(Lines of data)
_ _ _ _ _

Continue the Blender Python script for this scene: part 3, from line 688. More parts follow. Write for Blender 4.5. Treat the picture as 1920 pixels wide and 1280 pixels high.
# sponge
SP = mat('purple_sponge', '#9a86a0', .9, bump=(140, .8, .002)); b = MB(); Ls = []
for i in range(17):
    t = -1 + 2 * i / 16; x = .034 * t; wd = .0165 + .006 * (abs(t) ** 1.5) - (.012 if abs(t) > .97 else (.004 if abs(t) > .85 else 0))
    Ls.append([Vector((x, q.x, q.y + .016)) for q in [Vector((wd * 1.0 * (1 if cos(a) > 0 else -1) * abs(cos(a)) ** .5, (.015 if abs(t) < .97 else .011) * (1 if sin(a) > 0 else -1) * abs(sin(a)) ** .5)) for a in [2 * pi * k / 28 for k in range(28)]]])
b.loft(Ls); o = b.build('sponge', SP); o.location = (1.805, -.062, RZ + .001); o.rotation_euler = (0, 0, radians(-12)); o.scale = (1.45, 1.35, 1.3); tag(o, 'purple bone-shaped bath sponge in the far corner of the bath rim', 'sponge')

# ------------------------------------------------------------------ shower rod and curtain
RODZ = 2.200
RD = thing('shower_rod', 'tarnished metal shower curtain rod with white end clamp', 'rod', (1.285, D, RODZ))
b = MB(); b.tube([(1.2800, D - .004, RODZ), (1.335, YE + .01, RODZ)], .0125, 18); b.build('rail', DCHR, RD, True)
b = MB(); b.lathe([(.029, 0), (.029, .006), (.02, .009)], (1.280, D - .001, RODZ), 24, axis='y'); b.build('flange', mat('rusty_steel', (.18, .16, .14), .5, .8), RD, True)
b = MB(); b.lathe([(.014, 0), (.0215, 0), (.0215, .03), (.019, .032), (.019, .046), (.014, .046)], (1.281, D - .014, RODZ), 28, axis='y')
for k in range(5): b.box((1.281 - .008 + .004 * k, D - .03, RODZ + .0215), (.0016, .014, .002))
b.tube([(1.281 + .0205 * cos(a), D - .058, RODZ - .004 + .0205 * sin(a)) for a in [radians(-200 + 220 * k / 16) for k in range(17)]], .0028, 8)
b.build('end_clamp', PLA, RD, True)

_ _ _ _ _

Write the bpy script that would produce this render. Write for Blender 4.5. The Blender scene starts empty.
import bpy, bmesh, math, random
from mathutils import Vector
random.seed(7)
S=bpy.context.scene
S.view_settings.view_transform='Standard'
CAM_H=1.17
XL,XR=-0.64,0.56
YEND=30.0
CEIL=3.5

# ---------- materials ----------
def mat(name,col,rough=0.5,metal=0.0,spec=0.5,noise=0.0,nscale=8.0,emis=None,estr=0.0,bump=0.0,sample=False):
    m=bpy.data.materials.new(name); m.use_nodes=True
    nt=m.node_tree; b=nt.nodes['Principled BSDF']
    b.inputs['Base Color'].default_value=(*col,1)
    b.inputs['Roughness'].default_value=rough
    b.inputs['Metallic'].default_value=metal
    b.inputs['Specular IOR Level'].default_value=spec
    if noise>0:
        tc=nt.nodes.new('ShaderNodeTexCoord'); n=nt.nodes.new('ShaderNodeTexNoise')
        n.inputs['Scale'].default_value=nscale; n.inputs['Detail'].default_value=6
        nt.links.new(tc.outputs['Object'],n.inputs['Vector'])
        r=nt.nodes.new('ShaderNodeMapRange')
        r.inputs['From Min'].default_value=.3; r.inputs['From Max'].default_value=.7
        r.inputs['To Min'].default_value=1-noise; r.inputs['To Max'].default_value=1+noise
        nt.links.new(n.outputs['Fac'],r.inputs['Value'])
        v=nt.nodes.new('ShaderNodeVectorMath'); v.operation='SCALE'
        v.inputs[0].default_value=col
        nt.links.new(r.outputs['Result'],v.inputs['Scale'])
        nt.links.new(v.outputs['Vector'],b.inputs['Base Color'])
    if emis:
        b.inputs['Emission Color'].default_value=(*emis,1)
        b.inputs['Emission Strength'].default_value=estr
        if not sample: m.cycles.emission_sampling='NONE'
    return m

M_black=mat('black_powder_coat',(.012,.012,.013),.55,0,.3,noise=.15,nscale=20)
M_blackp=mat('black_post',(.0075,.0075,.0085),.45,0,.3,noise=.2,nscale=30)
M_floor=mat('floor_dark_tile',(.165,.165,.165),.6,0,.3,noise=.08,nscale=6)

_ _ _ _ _

• [THE PROBLEM]:
Determine the number of lines in the records that include the string "Blender", and respond with that number only.

• [RESPONSE TO THIS TASK]:
2